Todos estos hechos ponen de manifiesto que la vigilancia constante de los gobernantes —esencial en la democracia— sirve para alertar a cuantos intervienen en el proceso político. En ciertos regímenes se dictan estas sentencias primeras por los parlamentarios o por una rama del partido mayoritario. Las crisis ministeriales se suceden a lo largo de la legislatura. Al final, en el momento de las elecciones generales, el pueblo ratificará esos veredictos o se pronunciará contra los mismos.

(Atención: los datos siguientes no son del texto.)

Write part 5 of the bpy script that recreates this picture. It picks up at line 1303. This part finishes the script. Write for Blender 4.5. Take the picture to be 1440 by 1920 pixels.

Yo considero que la solución ideal es que, salvo en casos excepcionales, la vigilancia constante del Parlamento y de las otras instituciones ad hoc tenga análogo sentido y alcance a los de la intervención de las partes en un proceso penal: que acusen y defiendan. Pero así como el Fiscal no dicta la sentencia, ni tampoco el Abogado, procede que sea el pueblo soberano el que pronuncie la última y definitiva palabra, como hacen las Salas de Justicia. Unos preparan con su vigilancia e investigaciones el fallo, y otros, en la democracia política la totalidad de los ciudadanos, lo articulan y pronuncian.